Pourtant, les rédacteurs de ce rapport, estiment que le tableau des inégalités dans le Royaume demeure incomplet et imprécis faute de manque de transparence des données statistiques. Ils soulignent l’existence de nombreuses limites méthodologiques qui amènent à relativiser la stabilité statistique des inégalités au Maroc. Ils pointent du doigt l’utilisation de l’indice de la consommation au détriment de celui des revenus, ce qui rend difficile de rendre compte des écarts de richesses. «Les revenus des plus riches sont en effet tassés par une tendance à la sous-estimation dans les déclarations, notamment concernant la consommation ostentatoire, les voyages ou la constitution de patrimoines (mobilier ou immobilier), leur capacité à épargner une partie conséquente de leurs revenus ; certaines de leurs dépenses étant effectuées à l’étranger », a noté le rapport.

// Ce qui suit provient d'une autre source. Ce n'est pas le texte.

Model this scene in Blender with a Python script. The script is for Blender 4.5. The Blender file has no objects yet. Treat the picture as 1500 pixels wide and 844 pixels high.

L’occultation des inégalités patrimoniales a été également mise à l’index. Le rapport a indiqué aussi que les données sur la question ne sont pas disponibles au Maroc alors qu’il s’agit de l’un des ressorts les plus critiques de la dynamique inégalitaire. Il y a aussi le manque de données désagrégées par genre concernant la pauvreté et les inégalités.
Oxfam estime, par ailleurs, que l’utilisation d’une approche par les revenus et en intégrant le patrimoine aurait démontré des inégalités plus prégnantes et qui sont en croissance. « Les inégalités monétaires ne représentent qu’une facette des inégalités qui sont un phénomène multidimensionnel. En réalité, les inégalités monétaires sont à la fois source, cause et conséquence des autres aspects de l’inégalité qui recouvrent, sans être exhaustifs, les champs du marché du travail, de l’éducation, de l’accès à la santé, des disparités régionales, ou de la thématique transversale des inégalités de genre. La société marocaine est traversée par des inégalités dans de nombreux domaines, avec des conséquences sur la pauvreté et la vulnérabilité. La persistance des inégalités provient notamment d’une répartition primaire des revenus défavorable aux salaires.
Les disparités territoriales constituent également une autre facette de la question des inégalités. Selon Oxfam, les efforts des pouvoirs publics destinés à réduire les disparités sociales et territoriales, à désenclaver les régions difficilement accessibles et à renforcer les infrastructures en termes de mobilité et de connexion entre les territoires n’ont pas tout à fait abouti et des problèmes de coordination subsistent entre les administrations centrales et régionales. A ce propos, le rapport a rappelé que la répartition des infrastructures et des services essentiels illustre très concrètement les inégalités territoriales ; que l’accès à l’eau est encore difficile pour nombre de Marocains notamment dans les zones rurales où seulement 64% des habitants sont branchés au réseau, contre la quasi-totalité dans les villes. « Dans la région de Tanger-Tétouan-Al Hoceima, ce chiffre n’est que de 40%. Le raccordement aux infrastructures d’assainissement est quasi-inexistant à la campagne », précise le rapport.
Ces disparités régionales se manifestent aussi dans les écarts du taux de pauvreté par région. Si la pauvreté a diminué dans l’ensemble des régions, elle est sept fois plus importante dans le Draâ-Tafilalet (14,6%) que dans la région du Grand Casablanca (2%). Par ailleurs, l’indice de Gini régional montre un écart de près de 10 points entre la région la plus inégalitaire, à savoir Béni Mellal-Khénifra, et la plus égalitaire, en l’occurrence Rabat-Salé-Kénitra. En outre, les inégalités ont progressé entre 2001 et 2014 dans cinq régions marocaines.
Des inégalités qui sont appelées à perdurer vu les caractéristiques de la fiscalité marocaine qui sont inadaptées et insuffisantes pour permettre leur réduction. Une assiette étroite et une progressivité limitée, combinées à des dépenses fiscales peu appropriées, de nombreuses exemptions, de la  fraude et de l’évasion fiscale conduisent à amoindrir la capacité de la fiscalité à redistribuer les richesses. En fait, si le principe de justice fiscale est inscrit dans la Constitution de 2011, le Royaume peine à l’appliquer dans les faits vu que les ressources fiscales sont insuffisantes et ne permettent donc pas de réduire les inégalités. A titre d’exemple, les recettes fiscales du Royaume représentaient 26,4% du PIB en 2016, a conclu le rapport.